A aeronave é considerada primordial para o abastecimento do farol, seja de alimento e outros produtos para os ‘moradores’ a óleo diesel para o funcionamento dos motores. Para isso, é montada uma grande operação onde este material é carregado a cada pouso e decolagem do helicóptero, nos helipontos da Marinha, sendo um da Rua da Praia e outro na área do farol.
Segundo o capitão-tenente Mario Octávio Beltrão de Queiroz, oficial responsável pela manutenção do farol e faroletes existentes no Litoral Norte, são pelo menos de 8 a 15 horas de vôo, uma média de 16 idas e vindas para essa operação. A aeronave vem diretamente de São Pedro da Aldeia (RJ) e tem capacidade para carregar até 300 quilos dentro da cabine ou 750 quilos do lado externo.
É bom ressaltar que ao longo dos 10 primeiros anos do farol eram utilizados pelo menos 10 muares (mula ou burro) para auxiliar no transporte de gêneros alimentícios e de material destinados aos faroleiros e familiares.
A chegada da aeronave também é o aviso de que é hora de mudar os moradores. Por isso, quando a reportagem chegou ao farol, se preparava para o retorno o suboficial Vilson Gonçalves da Silva, 43 anos, e o sargento Wanderlei da Silva Maués, 32 anos.
Num bate papo entre duas viagens do helicóptero, foi possível conhecer um pouco da história desses ‘anjos’ da navegação que superam o confinamento e a ausência da família, pois precisam trabalhar justamente para poder sustentá-la.
O pernambucano Vilson Silva é especialista em náutica e voluntário para trabalhar no farol. Pai de quatro filhos e com a família morando no Rio de Janeiro, ele conta que está acostumado com essa vida. Afinal, hoje é mais fácil manter o contato com o resto do mundo, apesar do distanciamento, porque a estrutura da Marinha oferece internet, telefonia rural e até mesmo TV via satélite. Desta forma, o confinamento também é mais confortável.
“Aqui é bom porque sempre estou em contato, diferente de quando servi em outras localidades onde passava de três a quatro meses sem ter como me comunicar e eles não sabiam se eu estava vivo ou morto”.
Já o sargento Maués é de Belém (PA) e tem um filho de 13 anos. Os momentos que passa com ele, virtualmente falando, são os que ajudam a matar a saudade. “Não tem função melhor em prol da Marinha do que ajudar na segurança da navegação”, destaca ele que é militar há sete anos.

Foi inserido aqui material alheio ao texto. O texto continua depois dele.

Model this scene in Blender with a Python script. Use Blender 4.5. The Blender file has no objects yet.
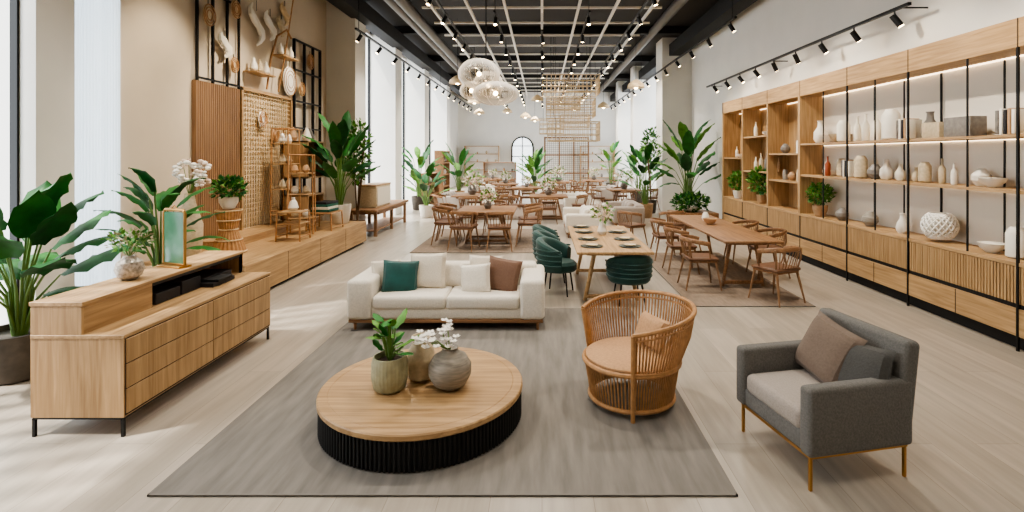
import bpy, bmesh, math, random
from mathutils import Vector, Matrix
random.seed(7)
R=random.random
def U(a,b): return a+(b-a)*random.random()
pi=math.pi
# ------------------------------------------------------------------ materials
def hx(h):
    h=h.lstrip('#'); o=[]
    for i in (0,2,4):
        c=int(h[i:i+2],16)/255
        o.append(c/12.92 if c<=.04045 else ((c+.055)/1.055)**2.4)
    return (*o,1)
def newmat(name):
    m=bpy.data.materials.new(name); m.use_nodes=True
    nt=m.node_tree; return m,nt,nt.nodes['Principled BSDF']
def mat(name,col,rough=.6,metal=0,nscale=0,namt=.15,bump=0,stretch=(1,1,1),sheen=0,emit=0,trans=0,ecol=None,spec=None):
    m,nt,p=newmat(name); c=hx(col)
    p.inputs['Base Color'].default_value=c; p.inputs['Roughness'].default_value=rough
    p.inputs['Metallic'].default_value=metal
    if spec is not None: p.inputs['Specular IOR Level'].default_value=spec
    if sheen: p.inputs['Sheen Weight'].default_value=sheen
    if trans: p.inputs['Transmission Weight'].default_value=trans
    if emit:
        p.inputs['Emission Color'].default_value=hx(ecol or col); p.inputs['Emission Strength'].default_value=emit
    if nscale:
        tc=nt.nodes.new('ShaderNodeTexCoord'); mp=nt.nodes.new('ShaderNodeMapping'); no=nt.nodes.new('ShaderNodeTexNoise')
        mp.inputs['Scale'].default_value=stretch; no.inputs['Scale'].default_value=nscale; no.inputs['Detail'].default_value=5
        rp=nt.nodes.new('ShaderNodeValToRGB')
        rp.color_ramp.elements[0].position=.3; rp.color_ramp.elements[1].position=.7
        rp.color_ramp.elements[0].color=(c[0]*(1-namt),c[1]*(1-namt),c[2]*(1-namt),1)
        rp.color_ramp.elements[1].color=(min(1,c[0]*(1+namt)),min(1,c[1]*(1+namt)),min(1,c[2]*(1+namt)),1)
        L=nt.links.new
        L(tc.outputs['Object'],mp.inputs[0]); L(mp.outputs[0],no.inputs['Vector']); L(no.outputs[0],rp.inputs[0]); L(rp.outputs[0],p.inputs['Base Color'])
        if bump:
            bn=nt.nodes.new('ShaderNodeBump'); bn.inputs['Strength'].default_value=bump; bn.inputs['Distance'].default_value=.01
            L(no.outputs[0],bn.inputs['Height']); L(bn.outputs[0],p.inputs['Normal'])
    return m
def wood(name,c1,c2,axis='Y',rough=.5):
    m,nt,p=newmat(name); L=nt.links.new
    tc=nt.nodes.new('ShaderNodeTexCoord'); mp=nt.nodes.new('ShaderNodeMapping'); no=nt.nodes.new('ShaderNodeTexNoise')
    s={'X':(.8,14,14),'Y':(14,.8,14),'Z':(14,14,.8)}[axis]
    mp.inputs['Scale'].default_value=s
    no.inputs['Scale'].default_value=2.2; no.inputs['Detail'].default_value=8; no.inputs['Distortion'].default_value=.5
    rp=nt.nodes.new('ShaderNodeValToRGB'); rp.color_ramp.elements[0].position=.32; rp.color_ramp.elements[1].position=.68
    rp.color_ramp.elements[0].color=hx(c1); rp.color_ramp.elements[1].color=hx(c2)
    L(tc.outputs['Object'],mp.inputs[0]); L(mp.outputs[0],no.inputs['Vector']); L(no.outputs[0],rp.inputs[0]); L(rp.outputs[0],p.inputs['Base Color'])
    bn=nt.nodes.new('ShaderNodeBump'); bn.inputs['Strength'].default_value=.08; bn.inputs['Distance'].default_value=.005
    L(no.outputs[0],bn.inputs['Height']); L(bn.outputs[0],p.inputs['Normal'])
    p.inputs['Roughness'].default_value=rough
    return m
oc=('#94744E','#B9976C')
OAKx=wood('oak_x',*oc,'X'); OAKy=wood('oak_y',*oc,'Y'); OAKz=wood('oak_z',*oc,'Z')
wc_=('#745337','#98714D')
WALx=wood('walnut_x',*wc_,'X'); WALy=wood('walnut_y',*wc_,'Y'); WALz=wood('walnut_z','#74563D','#94714F','Z')
OAKdark=mat('oak_shadow_gap','#3a2a1b',.8)
BLACK=mat('black_metal','#151413',.45,.3); BLACKM=mat('black_matte','#141210',.75)
DARKC=mat('ceiling_dark','#37332f',.9); GRIDM=mat('ceiling_bar_grey','#E0DACF',.6)
WALL=mat('plaster_white','#E3DFD7',.9,nscale=1.5,namt=.03); WALLB=mat('plaster_beige','#C8BAA6',.9,nscale=1.2,namt=.05)
GOLD=mat('brass','#B58A52',.3,.9)
CREAM=mat('cream_boucle','#D8CFC0',.95,nscale=60,namt=.08,bump=.3,sheen=.2)
CREAM2=mat('cushion_ivory','#CFC4B2',.95,nscale=80,namt=.08,bump=.3,sheen=.2)
TEAL=mat('teal_velvet','#0E4A45',.7,nscale=8,namt=.25,sheen=.2)
GREENV=mat('green_velvet','#0A3A33',.7,nscale=8,namt=.25,sheen=.2)
TAUPE=mat('taupe_cushion','#705443',.9,nscale=60,namt=.1,bump=.2,sheen=.1)
TAUPE2=mat('taupe_grey_cushion','#6B5B4E',.9,nscale=70,namt=.12,bump=.2,sheen=.1)
GREYF=mat('grey_fabric','#66635E',.95,nscale=90,namt=.18,bump=.3,sheen=.05)
GREYD=mat('grey_fabric_dark','#4A4844',.95,nscale=90,namt=.14,bump=.3,sheen=.05)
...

Já perto de se aposentar, o suboficial conta como faz para passar o tempo nos dois meses que precisa ficar ‘isolado’. “Além de manter o farol sempre em funcionamento, cuidamos da manutenção dessa área, dos equipamentos, da casa”. Da dupla, ele também é o escalado para fazer a refeição, afinal, Maués confessa que não domina muito bem o fogão.
Ali também foi montada uma pequena academia de ginástica onde os marinheiros podem praticar atividades físicas para não ficarem fora de forma. Cada dupla que se reveza incrementa cada vez mais com outros equipamentos.
Mas a vida na mata não é fácil não, porém o bom de tudo isso é que os militares são preparados para esse lado mais selvagem, que os digam nossos personagens que recentemente receberam a ‘visita’ de uma cobra, devidamente despachada para o continente.
Além do farol, o complexo conta também com duas residências adaptadas para receber também as famílias dos oficiais. Essa é mais uma forma deles não se sentirem tanto a ausência, mas são poucas as esposas e filhos que costumam ir, até porque muitas trabalham e não têm condições de ficar fora por dois meses. Assim, os avanços tecnológicos ajudam na comunicação e na aproximação com o restante do mundo.